Postmoderne (définition)
Au milieu des années 1970, les Trente Glorieuses sont finies et les idéologies qui les ont accompagnées aussi. Les idéaux humanistes et progressistes sont déçus, le marxisme a révélé son envers dictatorial et on ne croît plus en une révolution salvatrice. L'islamisme est en pleine ascension. Rien d'étonnant à ce qu'en Occident l'époque soit à la révision des valeurs. En 1977, un architecte américain du nom de Charles Jencks publie un manifeste intitulé Le langage de l'architecture postmoderne. Le livre lance le terme « postmoderne » qui sera réutilisée dans d'autres champs culturels.
Sur le plan philosophique et idéologique la doctrine post-moderne se veut déconstructive et relativiste et antihumaniste. La phraséologie utilisée est volontairement obscure et souvent pédante, s’apparentant à un discours d’initié. Le champ concerné est une vaste zone grise entre philosophie, idéologie et sciences humaines. L'optique postmoderniste, dévalorisant la rationalité au profit des discours flous, a été défendue par les intellectuels à la mode comme Jacques Lacan, Jacques Derrida, Julia Kristeva, ou encore Paul Feyerabend, Jean Baudriard, Bruno Latour, pour citer les plus connus.
L’idéologie postmoderne tente d'assimiler les sciences aux autres discours et pratiques. La science serait un espace socialement agonistique non spécifique dans lequel les controverses seraient de simples polémiques (des débats non contraints par les faits et par des règles de raisonnement). Cette manière de voir s'inscrit dans une idéologie plus vaste de déconstruction, de transgression des frontières, d'effacement des différences, et de minimisation des critères de vérité (c'est le règne de la post-vérité).

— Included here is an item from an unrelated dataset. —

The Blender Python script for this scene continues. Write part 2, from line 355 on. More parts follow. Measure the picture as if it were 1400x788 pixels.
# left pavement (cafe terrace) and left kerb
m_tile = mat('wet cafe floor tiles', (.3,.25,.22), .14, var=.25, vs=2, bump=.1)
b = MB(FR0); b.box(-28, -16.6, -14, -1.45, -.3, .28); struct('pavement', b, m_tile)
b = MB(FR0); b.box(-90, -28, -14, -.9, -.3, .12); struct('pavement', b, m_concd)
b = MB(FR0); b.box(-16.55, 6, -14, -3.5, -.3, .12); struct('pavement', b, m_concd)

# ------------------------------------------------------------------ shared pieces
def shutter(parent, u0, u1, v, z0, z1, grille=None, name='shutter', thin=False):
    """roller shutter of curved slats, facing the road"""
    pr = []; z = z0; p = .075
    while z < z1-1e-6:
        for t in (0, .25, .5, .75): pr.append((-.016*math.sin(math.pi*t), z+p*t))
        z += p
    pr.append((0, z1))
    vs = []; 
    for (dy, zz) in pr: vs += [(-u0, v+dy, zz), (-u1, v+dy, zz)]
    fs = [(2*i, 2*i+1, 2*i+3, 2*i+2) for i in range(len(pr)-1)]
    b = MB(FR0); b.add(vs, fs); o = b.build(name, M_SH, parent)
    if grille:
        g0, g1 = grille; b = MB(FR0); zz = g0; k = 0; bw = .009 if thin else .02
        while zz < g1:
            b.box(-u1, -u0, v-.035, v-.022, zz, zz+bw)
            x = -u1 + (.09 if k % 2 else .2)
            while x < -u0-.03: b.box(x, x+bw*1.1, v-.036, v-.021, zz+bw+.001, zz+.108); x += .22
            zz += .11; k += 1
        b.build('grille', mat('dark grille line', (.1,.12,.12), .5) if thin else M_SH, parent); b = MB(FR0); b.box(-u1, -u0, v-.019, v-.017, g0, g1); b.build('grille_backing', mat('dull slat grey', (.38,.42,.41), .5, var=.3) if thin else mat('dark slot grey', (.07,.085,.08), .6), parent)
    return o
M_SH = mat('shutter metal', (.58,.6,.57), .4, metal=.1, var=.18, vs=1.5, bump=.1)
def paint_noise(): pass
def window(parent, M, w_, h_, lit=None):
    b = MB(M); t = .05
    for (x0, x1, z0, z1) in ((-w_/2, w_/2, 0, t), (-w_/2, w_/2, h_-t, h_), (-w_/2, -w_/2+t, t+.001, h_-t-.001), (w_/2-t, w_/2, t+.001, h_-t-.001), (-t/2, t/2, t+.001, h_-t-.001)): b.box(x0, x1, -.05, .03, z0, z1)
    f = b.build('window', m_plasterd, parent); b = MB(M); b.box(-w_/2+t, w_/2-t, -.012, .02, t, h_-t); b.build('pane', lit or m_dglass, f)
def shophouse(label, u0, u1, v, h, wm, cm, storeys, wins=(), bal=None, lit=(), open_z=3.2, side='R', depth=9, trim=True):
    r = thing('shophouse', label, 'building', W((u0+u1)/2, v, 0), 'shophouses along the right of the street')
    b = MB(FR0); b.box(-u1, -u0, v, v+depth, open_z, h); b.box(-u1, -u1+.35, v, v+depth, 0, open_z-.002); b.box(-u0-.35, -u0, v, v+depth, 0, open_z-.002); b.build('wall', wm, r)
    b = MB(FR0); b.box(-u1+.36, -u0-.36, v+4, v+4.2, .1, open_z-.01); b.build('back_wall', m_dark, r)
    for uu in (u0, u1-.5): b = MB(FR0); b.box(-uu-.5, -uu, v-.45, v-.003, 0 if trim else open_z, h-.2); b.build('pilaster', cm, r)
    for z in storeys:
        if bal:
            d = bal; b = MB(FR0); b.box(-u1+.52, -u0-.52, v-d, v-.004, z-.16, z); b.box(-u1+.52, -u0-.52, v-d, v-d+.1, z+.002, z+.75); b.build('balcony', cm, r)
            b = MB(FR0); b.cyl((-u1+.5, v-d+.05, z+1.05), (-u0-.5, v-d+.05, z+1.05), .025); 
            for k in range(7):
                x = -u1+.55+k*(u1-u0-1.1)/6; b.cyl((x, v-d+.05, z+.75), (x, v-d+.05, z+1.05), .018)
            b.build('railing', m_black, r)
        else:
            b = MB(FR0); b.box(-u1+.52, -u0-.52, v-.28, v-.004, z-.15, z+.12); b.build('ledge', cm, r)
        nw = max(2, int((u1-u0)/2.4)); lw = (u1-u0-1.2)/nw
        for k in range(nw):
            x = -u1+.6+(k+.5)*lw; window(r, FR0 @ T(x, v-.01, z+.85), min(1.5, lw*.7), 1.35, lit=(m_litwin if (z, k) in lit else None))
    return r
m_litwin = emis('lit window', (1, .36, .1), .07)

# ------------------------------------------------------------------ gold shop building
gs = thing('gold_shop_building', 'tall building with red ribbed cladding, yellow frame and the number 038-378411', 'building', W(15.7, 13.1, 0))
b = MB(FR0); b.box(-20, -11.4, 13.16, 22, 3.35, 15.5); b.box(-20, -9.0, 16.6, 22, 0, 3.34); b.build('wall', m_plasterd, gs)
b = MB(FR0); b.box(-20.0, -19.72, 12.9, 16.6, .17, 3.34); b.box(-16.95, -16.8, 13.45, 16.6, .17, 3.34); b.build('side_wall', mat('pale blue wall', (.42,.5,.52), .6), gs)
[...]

La déconstruction et le postmodernisme ont produit une interruption momentanée dans le projet d'édification de sciences de portant sur l'Homme, la société et la culture. Elle a déconsidéré les sciences en général, en relativisant et délégitimant l'idée de vérité. Enfin, cette doctrine a donné du crédit à la post-vérité, forme de pensée selon laquelle tout point de vue peut se prétendre vrai.

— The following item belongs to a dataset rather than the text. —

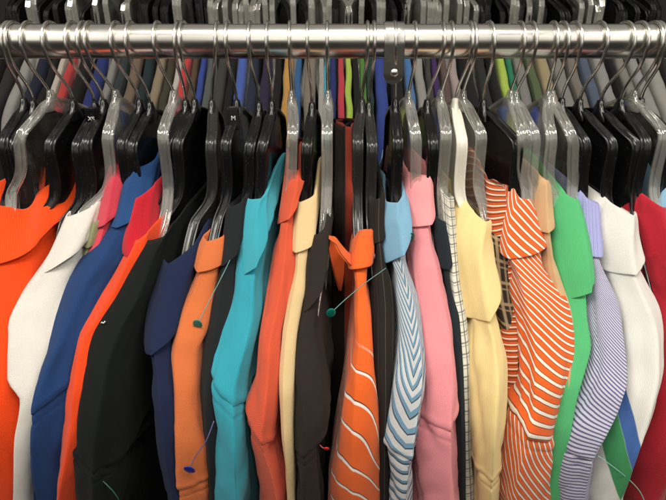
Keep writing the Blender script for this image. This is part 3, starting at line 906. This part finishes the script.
def hanger_body(Xs, lift=0.0, hw=0.0058, web=0.0012, n=44, soff=0.0):
    """I-section hanger: a flange along the top outline, a thin web below it, a rib along the bottom"""
    top = dense([(s + soff * sstep(0.08, 0.2, s), z + lift * (1 - sstep(0.06, 0.12, s))) for s, z in HPATH], n)

    def low(s, z):
        return min(-0.158, z - 0.048 + 0.0 * s) if s < 0.09 else z - 0.044
    parts = []
    for sgn in (1, -1):
        V, Fc = [], []
        # flange cross-section: 8-gon-ish bar, w x th
        sec = [(-1, 0.0), (-0.97, 0.0010), (-0.84, 0.0017), (-0.66, 0.0017), (-0.54, 0.0011), (-0.42, 0.0003), (0.42, 0.0003), (0.54, 0.0011), (0.66, 0.0017), (0.84, 0.0017), (0.97, 0.0010), (1, 0.0), (0.9, -0.0018), (0.25, -0.0024), (-0.25, -0.0024), (-0.9, -0.0018)]
        for i, (s, z) in enumerate(top):
            a, b = top[min(i + 1, n - 1)], top[max(i - 1, 0)]
            ds, dz = a[0] - b[0], a[1] - b[1]
            L = math.hypot(ds, dz)
            ns, nz = -dz / L, ds / L
            if ns < 0 and nz < 0:
                ns, nz = -ns, -nz
            w = hw * (1.0 - 0.35 * sstep(0.17, 0.2, s)) * (0.75 + 0.25 * sstep(0.0, 0.03, s))
            for t, h in sec:
                V.append((Xs(sgn * s) + t * w, -sgn * (s + ns * h), RZ + z + nz * h))
        m = len(sec)
        for i in range(n - 1):
            for k in range(m):
                a, b = i * m + k, i * m + (k + 1) % m
                Fc.append((a, b, b + m, a + m))
        Fc.append(tuple(range((n - 1) * m, n * m)))
        parts.append((V, Fc))
        # web
        V, Fc = [], []
        for i, (s, z) in enumerate(top):
            zl = low(s, z)
            for q in (0, 0.34, 0.67, 1):
                for sd in (-1, 1):
                    V.append((Xs(sgn * s) + sd * web, -sgn * s * (1 - 0.012 * q), RZ + lerp(z - 0.001, zl, q)))
        for i in range(n - 1):
            for q in range(3):
                for sd in (0, 1):
                    a = i * 8 + q * 2 + sd
                    Fc.append((a, a + 2, a + 10, a + 8))
        parts.append((V, Fc))
        # bottom rib
        V, Fc = [], []
        for i, (s, z) in enumerate(top):
            zl = low(s, z)
            for t, h in ((-1, 0), (-1, -0.003), (1, -0.003), (1, 0)):
                V.append((Xs(sgn * s) + t * hw * 0.62, -sgn * s * 0.988, RZ + zl + h + 0.001))
        for i in range(n - 1):
            for k in range(4):
                a, b = i * 4 + k, i * 4 + (k + 1) % 4
                Fc.append((a, b, b + 4, a + 4))
        Fc.append(tuple(range((n - 1) * 4, n * 4)))
        parts.append((V, Fc))
    # neck boss round the hook
    V, Fc = [], []
    rings = [(-0.0600, 0.0024, 0.003), (-0.0605, 0.0032, 0.0042), (-0.064, 0.0037, 0.0055), (-0.068, 0.0043, 0.0090), (-0.074, 0.0050, 0.0160), (-0.080, 0.0040, 0.018)]
    for z, a, b in rings:
        for k in range(14):
            t = 2 * math.pi * k / 14
            V.append((Xs(0) + a * math.cos(t), b * math.sin(t), RZ + z + lift))
    for i in range(len(rings) - 1):
        for k in range(14):
            a, b = i * 14 + k, i * 14 + (k + 1) % 14
            Fc.append((a, a + 14, b + 14, b))
    Fc.append(tuple(range(14)))
    parts.append((V, Fc))
    global WEB_FACES
    WEB_FACES = []
    o = 0
    for i, (v, f) in enumerate(parts):
        if i in (1, 4):
            WEB_FACES += range(o, o + len(f))
        o += len(f)
    return merge(*parts)


def hook_path(Xr, Xn, yaw, zend=-0.066, r=0.0210):
    zc = 0.0163 - r
    pts = []
    for i in range(30):
        th = math.radians(lerp(218, -14, i / 29))
        pts.append((r * math.cos(th), zc + r * math.sin(th)))
    a = pts[-1]
    c1 = (a[0] - 0.0012, a[1] - 0.020); c2 = (0.001, -0.040); e = (0.0, -0.056)
    for i in range(1, 15):
        t = i / 14
        q = [(1 - t)**3 * a[k] + 3 * (1 - t)**2 * t * c1[k] + 3 * (1 - t) * t * t * c2[k] + t**3 * e[k] for k in (0, 1)]
        pts.append(tuple(q))
    pts.append((0, zend))
    out = []
    for s, z in pts:
        k = sstep(-0.066, 0.0, z)
        x = lerp(Xn, Xr, k) + yaw * (s - 0.0205 * k)
        out.append(Vector((x, -s, RZ + z)))
    return out


MATK = {'black': M_BLACK, 'smoke': M_SMOKE, 'clear': M_CLEAR, 'smokeclear': M_CLEAR2, 'white': M_WHITE}
HROOT = {}
for ring, neck, corner, kind, arm, gid, label in HANG:
    rnd = random.Random(ring * 31 + neck)
    lift = 0.010 if kind in ('clear', 'smokeclear') else rnd.uniform(-0.003, 0.002)
    Xn = neckX(neck)
    Xc = X_of(corner, 0.056, -0.092 + lift)
    Xr = X_of(ring, 0.0205, 0.0)
    g = GARMENTS[gid]
    pts = [(0.0, Xn), (0.056, Xc)]
    if arm:
        cand = min(((abs(py_of(s, z) - arm[1]), s, z) for s, z in dense(HPATH, 120)))
        pts.append((max(cand[1], 0.061), X_of(arm[0], cand[1], cand[2])))
    # further out the arm lies inside its garment
    zt = -0.236
    s2, Xg, _ = g.edge(zt)
    t = 0.17 / max(s2, 0.17)
    pts.append((0.17, lerp(g.X0, Xg, t)))
    pts.append((0.21, lerp(g.X0, Xg, 0.21 / max(s2, 0.21))))
    near = pchip([p[0] for p in pts], [p[1] for p in pts])
    Xs = lambda s, near=near, Xn=Xn, Xc=Xc: near(s) if s >= 0 else Xn + (Xc - Xn) * max(-1.0, s / 0.056) * 0.8
    root = thing('clothes_hanger', label, 'hanger', (Xn, 0, RZ - 0.06), 'hangers on the front rail')
    so = next(q for q in SPECS if q['id'] == gid).get('soff', 0.0)
    V, Fc = hanger_body(Xs, lift, soff=so * 0.8, web=0.0010 if kind in ('clear', 'smokeclear') else 0.0013)
    b = mesh_obj('hanger_body', V, Fc, MATK[kind], root, smooth=True)
    if kind in ('clear', 'smokeclear'):
        b.data.materials.append(M_WEB)
        for q in WEB_FACES:
            b.data.polygons[q].material_index = 1
    mod = b.modifiers.new('edge', 'EDGE_SPLIT'); mod.split_angle = math.radians(50)
    yaw = (Xc - Xn) / 0.056 * 0.5
    V, Fc = tube(hook_path(Xr, Xn, yaw * 0.4, zend=-0.066 + lift), 0.0017, 10)
    mesh_obj('hook', V, Fc, M_STEEL, root)
    HROOT[label] = (root, Xs)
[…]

Une inflexion a eu lieu à partir de 1980, liée au militantisme en faveur des minorités. C’est la naissance des parasciences humaines, les « studies » (postcolonial studies, subaltern studies, ethnic studies, racial studies, gender studies, etc.), qui renoncent à l'objectivité et la neutralité axiologique, jugées inutiles ou hypocrites. Le courant militant dit « woke » s’inscrit dans cette idéologie centrée sur les questions identitaires (liées à la race, au genre, à l'orientation sexuelle, etc.) et opposée à l'universalisme progressiste hérité des Lumières.